背伸びして壁の向こうを確認してみるが、雑木林がしか見えない。何に使ってんだ?



もっとも、発電施設は重要インフラだから厳重管理するのは納得できます。とはいえ、この塀は耐震性能だいじょうぶなんだろうか? 大きなお世話だけど😅



海底トンネルは2本あり、ひとつは自動車用、もうひとつが歩行者・自転車用です。「人道」というのは後者を指しています。



かなり歩いてきたけれど、ようやく入口へ到着か。



ご丁寧に案内標識も出ています。ん? 矢印の下に何か貼ってある。



!!!😱



MIND MIND MIND……怖えぇよ~、これから入るってのによぉ~😭



と、とりあえず、ここまで来たことだし、勇気を振り絞って先へ進みます。


音量注意!



どんだけ降りるんだ。水浸しの下り階段をとにかく先へ進みます。とにかく、いまのおれに選択肢はない。



ようやく下まで降り切ると、……目がバグってきた。床の「自転車は降りてください」の文字で、かろうじて自分がいま歩行者・自転車用の人道にいることを認識させてくれる。



この人道、おそらく利用者はほとんどいないと思う。とにかく人の気配がない。誰にも出会わない。途中で工事のおじちゃんとすれ違ったけど、これはレアケースなのよ。

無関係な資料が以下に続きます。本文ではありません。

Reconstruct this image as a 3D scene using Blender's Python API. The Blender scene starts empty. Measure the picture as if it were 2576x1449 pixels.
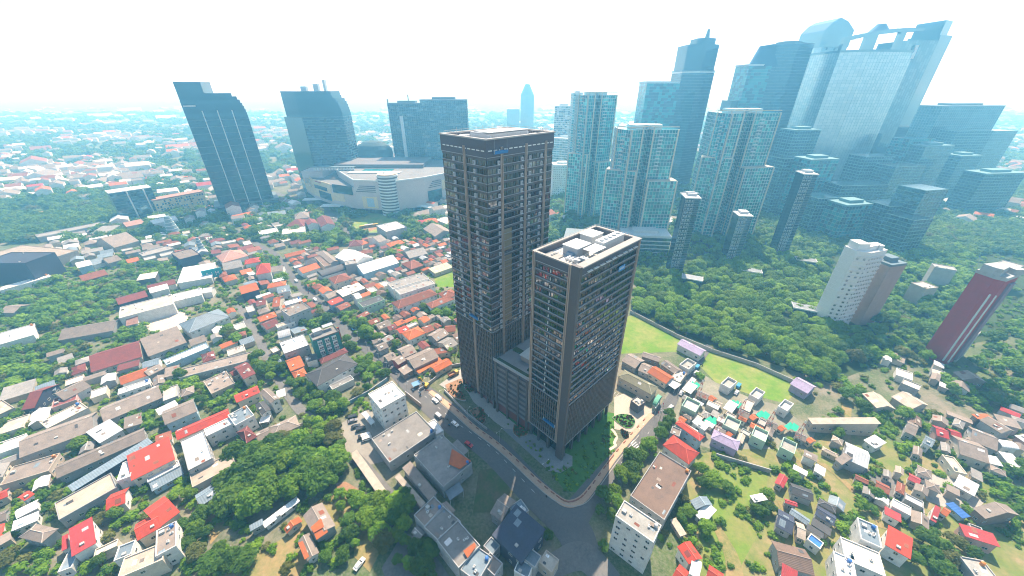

入口から150mのところまでやってきました。出口(東扇島方面)まで845m。つまりこの人道は全長1km近くある。頭上には京浜運河が通っていますので、何かあった場合に備え、一定間隔ごとに非常電話が設置されています。いよいよの場合、この扉の向こう(人道と並行して走っている車道)に出ることもできますが、トラックがバンバン飛ばしている道路へ……いやあ、想像したくないっす。



とはいえ、こちらも安全ではない。ほんとに誰もいないのよ。ひとりで出口までダッシュするのもしんどいし、停電とかしたらマジで精神やられるわ。





後ろから抜いていった自転車。「自転車は降りてください」とアナウンスされているけれど、まあ降りないやね。1kmもあるし。



所々で目にする、こういうハンドルとかにわくわくする。



給水ポンプ? 制御盤がある。



一酸化炭素の検出装置もある。長いトンネルだから中毒も怖いよね。



突如現れたマンホール。この人道へ入ったあと、途中からおれの歩調が速くなっているんだ。無限地獄から早く抜け出たいというだけでなく、さっきから「キーキー」という金属音にも似た、これネズミの鳴き声じゃないかなぁという音が耳に入ってくるんだ。それがなんとも落ち着かない。



ああっ! よ、ようやく出口が見えてきた🤩



登れ! 一気に登れ!





ようやく、ダンジョン脱出。魔界からの生還です。おお、海の仲間たちの声よ、人々の営みよ。生きているって素晴らしい。



妙に韻を踏んでいるのが気になる。 🎵遊びつくそう 川崎港 Yeah boom boom cha, boom boom cha. 🎵



コンビナートをそのまま乗っけたような船も停泊している。工業地帯ならではだね。メチャメチャかっこいい。



さて、陽も陰ってきたことだし、そろそろおいとましますか。